Will I ever see him again? Why did he leave me? I'm so lonely without him. Please Liam, come back! I miss you.....

Of course, I never saw him again. The Liam I forever chased would only stay in my mind, teasing me for being too slow.

Years and years rushed by, and my sister, Carleigh, and I continued to grow. We also gained another sister, a bouncing, blue-eyed baby with the name of Rachael. Soon enough, it was my first day of kindergarten, and I was so scared to leave my parents side. But at the same time, a jumpy little tug told me to rush through that door, and befriend every person in there. So I hugged my caring parents fiercely, as if it were my last moment with them. The disappearance of my brother had taught me something. I realized that life was unpredictable, and I never knew when anyone I loved would disappear just like Liam did so long ago. So I tried to make every day count, just in case it's my last. Their eyes glistened with threatening tears as I excitedly turned toward the looming classroom door and followed that tug as it lead me into the adventure that is my life.

While treading the path of my life, I would learn that Liam died from heart problems, and the only way I now remember his face is through pictures of when he was young.
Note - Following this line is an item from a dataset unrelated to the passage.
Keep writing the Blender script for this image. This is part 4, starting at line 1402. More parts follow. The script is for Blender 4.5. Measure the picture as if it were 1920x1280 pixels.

I often wonder today what life would be like if he never died, if I had gone to school with him and shared my many adventures with him.

As my life progressed, I also often tried to make lots of friends, in order to fill the empty space that Liam left when he passed away. But no matter how many friends I gained, or how close I got to them, nothing could take the place in my heart that my other half left. But maybe that's for the best, because nobody can replace him, and even if I catch someone else, it will never be the same as catching up to my twin.